Design and hardware implementation of a security-enhanced elliptic curve cryptography based lightweight authentication scheme for smart grid communications

Abstract

Security and privacy are among the main concerns in the smart grid adoption. The different parties of smart grid can communicate securely by means of symmetric key algorithms. However, in order to utilize the symmetric key encryption methods, the parties need to establish a common key beforehand. To do so, several key management schemes have been presented during the last decade to be employed in the context of smart grid. Quite recently, Mahmood et al. have proposed an interesting elliptic curve cryptography-based authentication and key agreement scheme for smart grid communications. They have said that their presented scheme can withstand several known attacks and can provide the perfect forward secrecy. After careful deliberation, we found that their scheme cannot provide the perfect forward secrecy. Furthermore, their scheme is vulnerable under the commonly accepted Canetti–Krawczyk adversarial model.

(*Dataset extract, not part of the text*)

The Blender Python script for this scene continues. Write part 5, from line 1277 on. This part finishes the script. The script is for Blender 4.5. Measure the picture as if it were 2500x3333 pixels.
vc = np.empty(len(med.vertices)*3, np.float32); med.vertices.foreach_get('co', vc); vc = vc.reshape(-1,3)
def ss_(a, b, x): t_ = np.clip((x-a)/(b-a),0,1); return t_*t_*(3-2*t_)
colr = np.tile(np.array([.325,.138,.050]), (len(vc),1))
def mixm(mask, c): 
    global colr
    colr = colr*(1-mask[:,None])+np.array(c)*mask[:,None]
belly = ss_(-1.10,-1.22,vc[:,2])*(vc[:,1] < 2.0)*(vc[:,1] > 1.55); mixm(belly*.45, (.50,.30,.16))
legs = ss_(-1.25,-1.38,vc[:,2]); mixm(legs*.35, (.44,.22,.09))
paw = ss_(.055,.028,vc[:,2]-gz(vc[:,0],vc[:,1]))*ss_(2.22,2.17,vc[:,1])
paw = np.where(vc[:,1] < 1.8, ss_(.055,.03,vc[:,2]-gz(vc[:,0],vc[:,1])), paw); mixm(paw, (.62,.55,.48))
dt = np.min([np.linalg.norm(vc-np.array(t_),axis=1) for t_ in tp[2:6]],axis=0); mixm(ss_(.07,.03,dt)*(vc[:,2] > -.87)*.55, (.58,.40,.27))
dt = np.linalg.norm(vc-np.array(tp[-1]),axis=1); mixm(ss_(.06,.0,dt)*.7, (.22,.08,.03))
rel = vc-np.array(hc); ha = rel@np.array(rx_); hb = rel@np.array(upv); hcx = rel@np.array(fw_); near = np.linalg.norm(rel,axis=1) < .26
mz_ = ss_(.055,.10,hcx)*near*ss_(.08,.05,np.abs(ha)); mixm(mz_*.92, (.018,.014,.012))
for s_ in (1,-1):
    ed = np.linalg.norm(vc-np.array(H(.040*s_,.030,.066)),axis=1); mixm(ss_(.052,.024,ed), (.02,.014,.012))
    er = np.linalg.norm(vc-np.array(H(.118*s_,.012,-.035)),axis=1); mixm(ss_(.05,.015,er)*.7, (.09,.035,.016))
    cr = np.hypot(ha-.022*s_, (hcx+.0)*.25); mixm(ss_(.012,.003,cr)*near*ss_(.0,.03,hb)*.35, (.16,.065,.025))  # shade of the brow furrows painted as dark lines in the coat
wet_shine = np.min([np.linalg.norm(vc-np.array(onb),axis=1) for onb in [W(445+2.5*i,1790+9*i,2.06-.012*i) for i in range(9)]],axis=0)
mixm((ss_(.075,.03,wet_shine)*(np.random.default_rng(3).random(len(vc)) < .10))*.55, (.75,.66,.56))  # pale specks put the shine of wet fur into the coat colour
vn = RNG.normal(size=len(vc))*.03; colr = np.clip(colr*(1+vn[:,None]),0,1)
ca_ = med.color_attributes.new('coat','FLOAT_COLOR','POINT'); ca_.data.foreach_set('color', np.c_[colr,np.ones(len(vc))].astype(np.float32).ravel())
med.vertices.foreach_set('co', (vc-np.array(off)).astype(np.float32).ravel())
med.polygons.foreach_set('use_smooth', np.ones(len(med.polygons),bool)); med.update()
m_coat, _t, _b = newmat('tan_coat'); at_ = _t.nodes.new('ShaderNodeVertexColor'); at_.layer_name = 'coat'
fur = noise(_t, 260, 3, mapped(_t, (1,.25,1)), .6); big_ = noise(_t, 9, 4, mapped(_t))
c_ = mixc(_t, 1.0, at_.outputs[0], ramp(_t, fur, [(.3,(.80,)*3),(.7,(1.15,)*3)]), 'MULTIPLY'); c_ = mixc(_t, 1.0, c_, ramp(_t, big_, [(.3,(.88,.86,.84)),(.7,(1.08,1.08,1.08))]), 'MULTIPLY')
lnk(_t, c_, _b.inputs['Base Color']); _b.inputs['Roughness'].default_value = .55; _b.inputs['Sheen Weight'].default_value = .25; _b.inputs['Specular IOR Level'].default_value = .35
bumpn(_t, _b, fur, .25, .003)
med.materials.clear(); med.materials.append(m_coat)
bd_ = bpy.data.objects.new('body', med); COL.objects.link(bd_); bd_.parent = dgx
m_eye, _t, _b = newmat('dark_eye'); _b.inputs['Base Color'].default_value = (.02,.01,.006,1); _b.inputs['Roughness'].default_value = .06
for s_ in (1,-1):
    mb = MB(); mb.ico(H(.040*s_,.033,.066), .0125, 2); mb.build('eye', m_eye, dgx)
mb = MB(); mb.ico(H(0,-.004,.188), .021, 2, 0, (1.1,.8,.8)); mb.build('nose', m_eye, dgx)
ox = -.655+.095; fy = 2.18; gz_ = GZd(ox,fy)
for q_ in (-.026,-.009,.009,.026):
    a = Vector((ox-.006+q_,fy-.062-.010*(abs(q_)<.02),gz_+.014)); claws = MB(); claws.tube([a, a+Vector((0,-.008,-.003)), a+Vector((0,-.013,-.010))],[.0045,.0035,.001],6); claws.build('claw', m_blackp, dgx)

That is to say, the private key of users and shared session keys can be easily compromised in case of ephemeral secrets leakage. As a result, to remedy the existing challenges, in this paper, an authentication scheme is proposed that can both provide the desired security features and offer better efficiency in communication and computational costs than several recently-published schemes. Finally yet importantly, the security of our proposed scheme has been validated using the widely-accepted ProVerif tool and the cryptographic elements have been implemented on a suitable hardware for smart meters. The results are indicative of the betterment of the proposed scheme for real-world applications. We hope that the obtained results be useful for other researches in this field.